On Why I Do This – Sue Laurie

Why I Do This20160504_184500_resized
by Sue Laurie

So, I am celebrating my ordination at the Portland General Conference.

For some liturgical flair, I am bringing some stoles that have been given to me as gifts. But, to robe or not to robe? Then I had a great idea… my Affirmation shirt would be a good robe!  Affirmation is the foundation of the vision and ministry for inclusion of LGBTQI people in the life of the UMC … well, such as it is!

The first time I attended a United Methodist “Listening Post on Homosexuality” was in 1984. Yes, I know, listening posts are nothing new.
I had never heard of General Conference, but something was in the works that caused there to be a District level meeting at my home church in Edinboro, PA. It was February, I was a high school math teacher and basketball coach, closeted. However, Julie and I had met at that church and our pastor was affirming of us. We sat with him in the pew.

The church was packed, a couple hundred people. And the speakers were confidently speaking about the abomination of homosexuality. Every argument was made – even ones that anti-gay people no longer mention. It was horrible. Our pastor, Ron, would jot a note to us to critique their venom as the morning wore on and on.

Then one lone soul stood up to talk. One young man who told us he was gay himself and shared about his life and faith. He was there as local member of something called “Affirmation”.  While I can no longer see his face, I can still feel his presence and the goodness that cut through the abuse of that day. I marveled at the Spirit in our midst. I knew he was being authentic and he exhibited the trust in God with his whole being.

Little did I know that in the next few months the band of Affirmation folks would be present at the 1984 General Conference. There they would resist the ban being implemented against the ordination of gay and lesbian candidates. The prohibition against the ordination of “self-avowed practicing homosexuals” being ordained was made into law. Affirmation was ready with a positive response –  they were present the next day passing out flyers and giving birth to the “Reconciling Congregation Program.” I would not hear of this until I came to seminary at Garrett in 1990.

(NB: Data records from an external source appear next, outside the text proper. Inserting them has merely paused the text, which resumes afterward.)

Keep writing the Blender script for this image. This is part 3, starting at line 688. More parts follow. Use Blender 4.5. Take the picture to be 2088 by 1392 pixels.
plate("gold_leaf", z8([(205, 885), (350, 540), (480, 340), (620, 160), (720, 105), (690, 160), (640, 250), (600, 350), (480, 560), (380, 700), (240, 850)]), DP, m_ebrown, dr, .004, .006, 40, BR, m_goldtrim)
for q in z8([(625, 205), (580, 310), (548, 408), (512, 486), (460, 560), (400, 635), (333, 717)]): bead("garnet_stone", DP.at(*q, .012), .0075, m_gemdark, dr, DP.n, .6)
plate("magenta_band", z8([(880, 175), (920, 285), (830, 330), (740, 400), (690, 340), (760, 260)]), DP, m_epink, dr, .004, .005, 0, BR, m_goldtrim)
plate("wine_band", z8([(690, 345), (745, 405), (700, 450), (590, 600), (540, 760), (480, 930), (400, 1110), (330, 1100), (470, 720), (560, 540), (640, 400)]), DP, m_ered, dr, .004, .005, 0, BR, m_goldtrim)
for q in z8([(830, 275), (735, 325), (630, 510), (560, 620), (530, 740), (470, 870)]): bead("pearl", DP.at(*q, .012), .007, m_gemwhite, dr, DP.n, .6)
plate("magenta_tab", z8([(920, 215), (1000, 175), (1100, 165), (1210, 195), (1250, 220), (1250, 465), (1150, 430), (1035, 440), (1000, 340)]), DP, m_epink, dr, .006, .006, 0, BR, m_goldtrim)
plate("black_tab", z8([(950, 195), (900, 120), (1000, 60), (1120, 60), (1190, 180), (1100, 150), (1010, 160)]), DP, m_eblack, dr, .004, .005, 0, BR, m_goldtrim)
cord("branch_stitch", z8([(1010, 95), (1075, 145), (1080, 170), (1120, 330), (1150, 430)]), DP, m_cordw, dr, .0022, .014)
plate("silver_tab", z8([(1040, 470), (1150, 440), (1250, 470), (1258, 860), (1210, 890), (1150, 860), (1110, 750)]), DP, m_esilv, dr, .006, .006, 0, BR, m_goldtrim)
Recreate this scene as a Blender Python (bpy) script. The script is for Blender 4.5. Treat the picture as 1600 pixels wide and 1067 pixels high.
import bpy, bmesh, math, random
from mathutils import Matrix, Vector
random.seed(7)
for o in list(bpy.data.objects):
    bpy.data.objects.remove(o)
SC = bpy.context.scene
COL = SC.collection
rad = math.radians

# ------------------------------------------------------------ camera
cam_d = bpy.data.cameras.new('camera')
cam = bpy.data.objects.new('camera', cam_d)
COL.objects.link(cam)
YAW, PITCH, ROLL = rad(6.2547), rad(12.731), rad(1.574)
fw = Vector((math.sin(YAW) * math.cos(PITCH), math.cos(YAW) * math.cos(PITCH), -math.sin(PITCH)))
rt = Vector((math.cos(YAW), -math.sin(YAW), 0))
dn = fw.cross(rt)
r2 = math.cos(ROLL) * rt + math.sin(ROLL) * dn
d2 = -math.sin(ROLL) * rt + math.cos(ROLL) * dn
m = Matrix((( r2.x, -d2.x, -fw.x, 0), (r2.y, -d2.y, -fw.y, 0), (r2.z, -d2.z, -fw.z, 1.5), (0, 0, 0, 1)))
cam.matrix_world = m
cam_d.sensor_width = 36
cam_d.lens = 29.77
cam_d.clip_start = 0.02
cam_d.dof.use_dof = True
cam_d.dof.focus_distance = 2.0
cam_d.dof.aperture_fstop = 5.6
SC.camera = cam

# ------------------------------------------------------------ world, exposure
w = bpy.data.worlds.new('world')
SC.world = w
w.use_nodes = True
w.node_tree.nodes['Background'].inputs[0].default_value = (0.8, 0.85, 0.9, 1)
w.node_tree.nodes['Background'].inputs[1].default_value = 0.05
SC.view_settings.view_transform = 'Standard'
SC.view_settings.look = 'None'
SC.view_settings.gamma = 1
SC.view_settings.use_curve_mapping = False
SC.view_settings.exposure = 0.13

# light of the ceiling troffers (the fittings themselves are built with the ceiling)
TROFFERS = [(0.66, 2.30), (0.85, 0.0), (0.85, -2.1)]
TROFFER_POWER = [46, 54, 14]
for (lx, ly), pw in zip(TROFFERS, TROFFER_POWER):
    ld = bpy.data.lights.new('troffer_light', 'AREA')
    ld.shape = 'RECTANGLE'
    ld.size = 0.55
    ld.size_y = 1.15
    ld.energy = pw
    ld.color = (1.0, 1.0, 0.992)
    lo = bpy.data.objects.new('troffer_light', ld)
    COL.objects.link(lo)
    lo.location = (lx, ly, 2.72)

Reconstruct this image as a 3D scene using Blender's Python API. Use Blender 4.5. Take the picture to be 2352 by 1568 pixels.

Affirmation led the way with authentic voice for queer people in those grim years … changing its byline as new awareness and sensitivity gave insight.
I am grateful for that one person who spoke to a hostile crowd so that I could hear. I am grateful for the group they formed, the vision and the Holy Spirit they shared that gave birth to RCP, now RMN. Last summer at the RMN convocation in San Antonio we heard some of this amazing history.

Grace. Gospel. Calling. Community. I believe…

God is calling a lot of LGBTQ people.

I am frequently asked why I am still United Methodist. I give many answers. But surely, I could not have had the ministry I have enjoyed if I had not the shoulders to stand on … thank you to all the saints.